Former NASCAR winner Marcos Ambrose’s full-time racing career appears to have reached the finish line.

DJR Team Penske announced Monday an expansion to two cars in the V8 Supercars Championship next season with Fabian Coulthard and Scott Pye running Ford Falcons on the Australian-based circuit, leaving Ambrose on the sidelines.

Ambrose, a two-time V8 Supercars champion, left NASCAR to return to his home country this season and help lead Team Penske’s international foray. But the Tasmanian stepped out of the car after the season opener and said he would focus solely on endurance racing the rest of the year.

“I fully support the team with the exciting announcements here today,” Ambrose said in a team release announcing Coulthard and Pye. “My number one priority since stepping out of the car full time was helping the team with that transition and in Fabian and Scotty, the team has a great future ahead for 2016 and beyond.”

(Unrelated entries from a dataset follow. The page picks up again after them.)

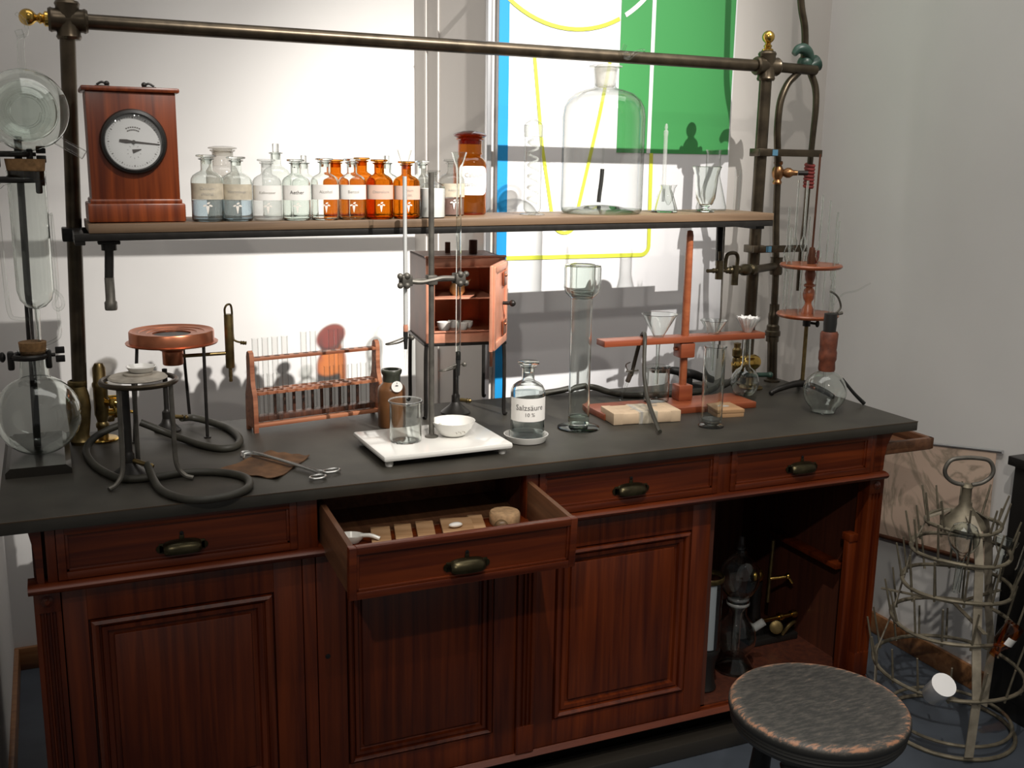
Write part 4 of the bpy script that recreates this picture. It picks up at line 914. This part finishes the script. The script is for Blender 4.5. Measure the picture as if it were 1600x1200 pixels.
# ================================================================== THINGS ON THE BENCH, RIGHT
fs = thing('filter_stand', 'red wooden filter stand with long base board, round post and cross arm', 'stand', (-.527, .402, TZ), R(-2))
MB().b(-.305, .195, -.098, .032, 0, .018, .002).build('base_board', 'redstand', fs)
MB().box((0, 0, .041), (.046, .044, .046), .003).build('socket', 'redstand', fs)
MB().lathe([(0, .06), (.0115, .06), (.0115, .35), (.0105, .500), (.008, .513), (0, .515)], n=20).build('post', 'redturn', fs)
q = MB(); AX0, AX1 = -.275, .262
T_ = Matrix.Translation((AX0, 0, 0))
q.b(AX0, AX1, -.026, .026, .192, .210, .002); q.build('cross_arm', 'redstand', fs)
MB().box((0, 0, .168), (.048, .046, .044), .004).cyl((-.024, 0, .172), (-.034, 0, .172), .006, 10).build('collar', 'redstand', fs)
FM = Matrix.Translation((-.527, .402, TZ)) @ Matrix.Rotation(R(-2), 4, 'Z')
def funnel(label, x, top, rim, stem, tilt=0, paper=False):
    p = FM @ Vector((x, 0, 0))
    t = thing('glass_funnel', label, 'funnel', (p.x, p.y, TZ), 0, 'glass funnels in the filter stand')
    mb = MB(); zn = .196
    mb.lathe([(.0032, stem), (.0042, zn-.02), (.0055, zn), (.010, zn+.010), (rim, top), (rim*1.03, top+.001)], n=36)
    o = mb.build('funnel_cone', 'glass' if paper else 'flint', t, thick=0 if paper else .0012)
    if tilt: t.rotation_euler = (0, tilt, 0); t.location.x -= math.tan(tilt)*.2
    if paper:
        q = MB(); N = 32; lo = [q.bm.verts.new((.006*math.cos(2*PI*i/N), .006*math.sin(2*PI*i/N), zn+.004)) for i in range(N)]
        hi = [q.bm.verts.new(((rim-.001-(.006 if i % 2 else 0))*math.cos(2*PI*i/N), (rim-.001-(.006 if i % 2 else 0))*math.sin(2*PI*i/N), top-.002+(.006 if i % 4 else .010))) for i in range(N)]
        for i in range(N): q.bm.faces.new((lo[i], lo[(i+1) % N], hi[(i+1) % N], hi[i]))
        q.build('filter_paper', 'filter', t, sharp=5)
    return t
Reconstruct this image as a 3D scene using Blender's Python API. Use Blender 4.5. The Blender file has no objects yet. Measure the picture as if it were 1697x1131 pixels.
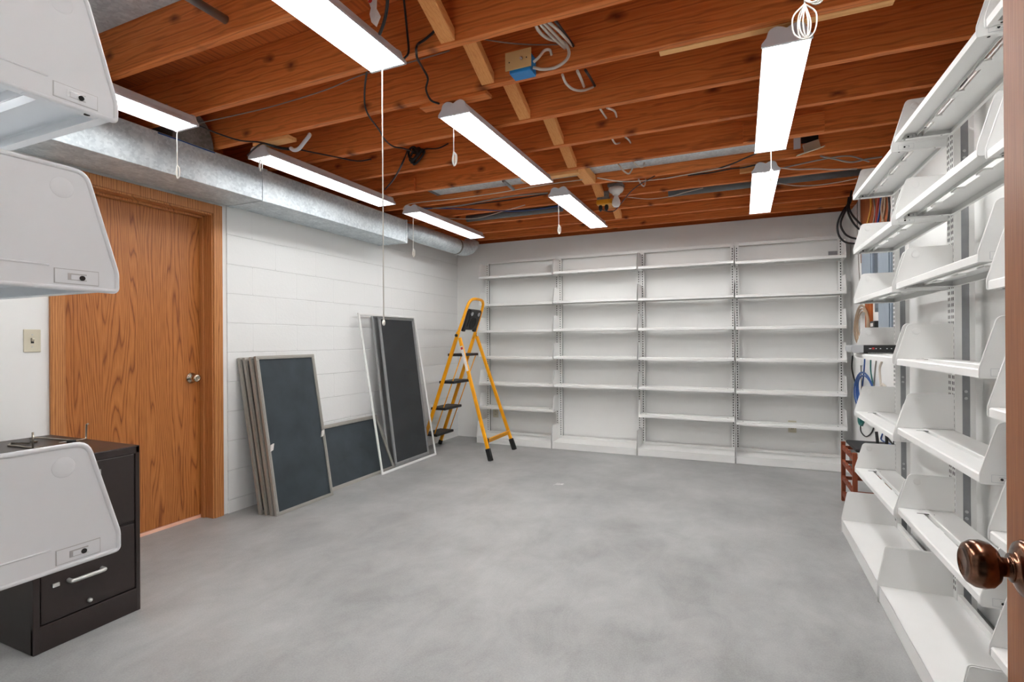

In an interview with the Melbourne Herald Sun, Ambrose said he was mulling co-driving in endurance races next year.

“I do not intend to drive full time anymore,” Ambrose, 39, said. “I elected not to be a part of it. It’s absolutely my choice. There is no sadness. I’ve had a great run, a great career. I have my own personal reasons. I’ve got other priorities now.”

After 28 wins in V8 Supercars from 2002-05 and consecutive titles in 2003-04, Ambrose moved to the United States in 2006 and began a nine-season run in NASCAR. He started in the Camping World Truck and Xfinity series before moving full time into Sprint Cup in 2009.

All seven of his wins (five in Xfinity, two in Cup) were on road or street courses – six at Watkins Glen International, one at Circuit Gilles Villeneuve in Montreal).

In an interview earlier this season, Ambrose said he struggled to re-acclimate to the cars while dealing with the news media scrutiny of his comeback.

“I want to enjoy my racing and I certainly don’t want to be in the tabloids week in and week out,” he told V8Supercars.com. “That’s not what I come back for. It’s just a very difficult thing to come back to because just the opportunity to learn without being on the front page of every national newspaper is just impossible. So I didn’t want to be that guy everyone is looking at because he is running 25th and they don’t understand that you have no practice time in the car, you don’t have any tires to practice on even when you get there.

“I didn’t want to let the team down that way. So when I came down and saw the landscape and what I was facing, for me it became untenable to keep going the way I was.”